As the world waits to see the full impact of a Brexit, Mansion Global posed five questions regarding luxury housing to two industry experts, one from each side of the pond, to get their quick takes on issues ranging from new high-end developments in London to property investment in the rest of Europe.

Below are answers from Simon Barry, Director at Harrods Estates in London, and Jonathan Miller, chief executive of appraisal firm Miller Samuel in New York.

Q: What does Brexit mean to new luxury developments in London, including those on the market, those in the process of being built and those being planned?

Mr. Barry: “We see super prime developments in 5-star locations consolidating their safe-haven status. Developments already on the market are going to be hit by the current uncertainty. Many developments in planning are likely to be on hold as London residential developers will not build speculatively, and if schemes can’t be presold, they won't proceed.”

Mr. Miller: “I would expect a pause in the market as investors and buyers grapple with the significant change just levied on the market. The market was already cooling before the Brexit vote. Lower sales volume and softening prices are a likely outcome.”

Q: Which foreign buyers would benefit most from buying luxury properties in London now?

Mr. Barry: “Cash buyers will benefit both from weak sterling and if they can move quickly, will secure some great deals.”

Mr. Miller: “I don’t see an advantage held by one country over another at this time. I suspect that as time passes, foreign buyers will return and take advantage of lower asset prices, especially if the expected economic outcome has been exaggerated.”

Q: Does Brexit just impact luxury properties in London or also big estates in other parts of the U.K. as well?

Mr. Barry: “The country house market has traditionally had more support from domestic buyers who are more likely to be leveraged, so if Brexit results in tighter bank lending, it could suffer more.”

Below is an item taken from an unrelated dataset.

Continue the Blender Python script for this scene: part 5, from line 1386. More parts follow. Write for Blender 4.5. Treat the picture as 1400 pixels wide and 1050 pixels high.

Mr. Miller: “There will be a countrywide impact, although London has one of the largest concentrations of newly developed luxury housing.”

Q: Is luxury property investment in the rest of Europe as uncertain as it is in London?

Mr. Barry: “London is still the biggest, most diverse and open luxury market in Europe where demand is not dependent on any single group of buyer domestic or overseas. There is nowhere else in Europe that can make the same claim.”

Mr. Miller: “Yes, both are in the same boat, so to speak, although I would think that Europe has the potential to improve sooner. The enemy of the housing market has always been uncertainty, not the outcome itself.”

Q: How long really will it take before we understand the full impact of the fallout on the London market as a result of Brexit?

Mr. Barry: “It may take several years for the real economic impact of Brexit to be felt in terms of long-term strategic decisions which affect London. But once we see strong political leadership and clear direction from the government, the market can have confidence in its power to negotiate a settlement with the EU and move forward. We should know more by the end of the party conference season in October.”

Mr. Miller: “No one on earth has any idea at this point. The thing I can say for sure is that it will not be business as usual for the economy on Monday.”